Para Mónica del Villar
El pulque, esa bebida nivea, espumosa, de un refrescante sabor agridulce que surge de las entrañas del mexicanísimo maguey, era considerado bebida sagrada por nuestros antepasados aztecas. Su uso solamente se permitía en ceremonias religiosas y por los mayores de 70 años que habían llevado una vida sensata. El uso fuera de estas ocasiones y personas, era severamente penado, incluso con la muerte.
En un interesante artículo del número 31 de la excelente revista Arqueología, la autora Patricia Anawalt habla de la ambivalencia mexica en relación al pulque, ya que, al parejo de severas restricciones en su consumo, reverenciaban a los dioses de la bebida sagrada que, fuera de control, producía la embriaguez tan mal vista y muy castigada. Esta se representaba con el conejo --tochtli--, cuya imagen simbolizaba la conducta desinhibida que produce el exceso etílico.
Uno de los informantes de fray Bernardino de Sahagún le relató que el nuevo gobernante en su primer discurso advertía al pueblo los efectos malignos del pulque: ``las personas se vuelven vanas y presuntuosas, propensas al adulterio, el hurto, la glotonería, el descontento y la ruina''.
A pesar de los daños que le reconocían, los aztecas reverenciaban a los dioses del delicioso néctar, haciéndoles fastuosas ceremonias cada 260 días. Como parte del ritual se sacaba una enorme vasija, llamada ometochtecomatl, que representaba un conejo; se colocaba enfrente de una de las deidades y se llenaba de pulque. En una parte del evento se permitía a los viejos y a los guerreros meter unos largos popotes y beber cuanto quisieran.
La bebida se asociaba también con la fertilidad, por lo que la diosa de la sexualidad portaba la nariguera que caracterizaba todo lo relacionado con el pulque y en 18 de las principales ceremonias anuales a distintas deidades, todos bebían el néctar, incluso los niños; tras la fiesta, no cabe duda, se incrementaba la fertilidad.
A la llegada de los españoles el pulque se siguió consumiendo, e inclusive su uso era común entre los mestizos y criollos. Las pulquerías eran como ahora son las cantinas, lo verdaderamente bajo eran las vinaterías, en donde se consumía aguardiente con alguna mezcla, dando lugar a bebidas como el ``chinguirito'', que por unos centavos ponía a girar al consumidor.

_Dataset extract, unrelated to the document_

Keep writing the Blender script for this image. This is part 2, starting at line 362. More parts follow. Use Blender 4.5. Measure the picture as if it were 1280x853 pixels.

A fines del siglo pasado comenzó a fabricarse en México la cerveza y se dice que, en esta centuria, un avezado empresario adquirió miles de hectáreas de tierras sembradas de maguey pulquero, mismas que destruyó, a la par que vendía con gran publicidad las cervezas que producía; esto dio lugar a un emporio cervecero que aún existe.
Sea cual sea la razón, el hecho es que paulatinamente la cerveza desplazó al pulque en el gusto popular, disminuyendo enormemente su consumo. Las pulquerías que antes abundaban, con sus hermosas jarras con caras de mujer llamadas ``catrinas'', sus vasos de vidrio soplado en formas caprichosas, decoradas en su interior con grandes esferas de vidrio de colores y murales pintados por los artistas que las frecuentaban, fueron desapareciendo y la rica bebida adquirió fama de ser de baja calidad, para bebedores de poca ralea.
A pesar de todo, varias pulquerías han sobrevivido. El arquitecto Jorge Legorreta en su deliciosa Guía del pleno disfrute menciona 72 en todos los rumbos de la ciudad, algunas con nombres como La Fuente de los Chupamirtos, La Elegancia, La Mensajera de los Dioses, El Tinacal de Liévana, Los Dos Cacarizos y Cómo la Ves desde Ahí.
En todas venden, además del clásico pulque blanco --el más barato--, curados de frutas y verduras. Cada pulquería suele tener su especialidad, por ejemplo, La Antigua Roma, en la calle de Perú esquina Allende, en el Centro Histórico, tiene su curado de piñón. En Ratplan, en la calle de Academia 42, lo mejor son los curados de mamey y de piña. En todas las pulquerías hay muy buena botana, principalmente de antojitos que preparan al momento con maestría.